I work on a product that consists of a number of headless Linux boxes that work together as a cluster.
These boxes synchronize their state with each other by sending proprietary-format link-local IPv6 multicast packets (to ff12::xxxx%en0
). These packets can take up a non-trivial amount of bandwidth when the system state is changing quickly, but that's okay because the Linux boxes are running over a Gigabit Ethernet LAN and there is plenty of bandwidth to spare.
The problem happens when a customer decides he'd like to use his laptop (or iPad) as a client to the system while roaming the building, and so the customer adds a WiFi access point to the LAN and sets up his laptop to communicate (via unicast) with one of the Linux boxes over the WiFi.
This typically "sort of" works, but the problem is that all the multicast synchronization packets sent by the Linux boxes are now being sent over WiFi, even though the client(s) don't need them or use them. As a result, WiFi bandwidth is often impacted, sometimes to an unusable state, and the customer complains that our system isn't working properly.

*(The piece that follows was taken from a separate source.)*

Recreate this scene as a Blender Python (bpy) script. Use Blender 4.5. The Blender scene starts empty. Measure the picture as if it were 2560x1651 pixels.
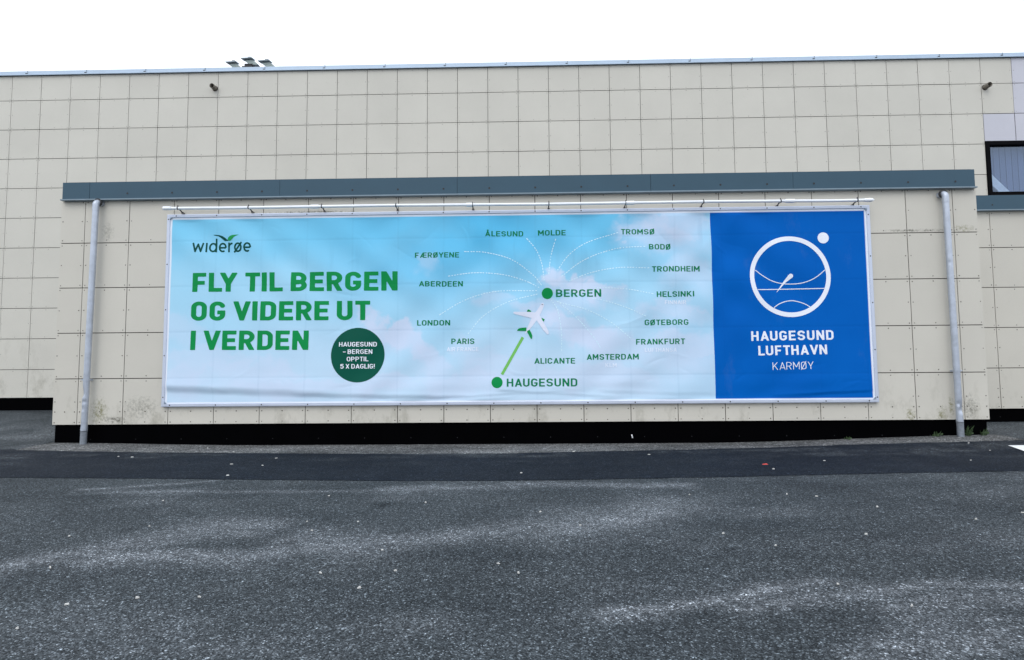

We could, of course, just tell the customer "don't do that", but WiFi is very useful and I'd like to find a more constructive solution to this problem than just forbidding WiFi. Is there some (reasonably simple) way to configure a WiFi access point to filter out these synchronization multicast-packets? Simply getting the WiFi access point to not handle IPv6 packets would be sufficient for our purposes, since the client software can run over IPv4 if necessary, but some more nuanced filtering that doesn't preclude all IPv6 traffic would be nicer.
Note that the most common access point installed by our customers is Apple's Airport, but if there is another (more configurable) WiFi access point product that would work better, replacing the access point with a different model is an option.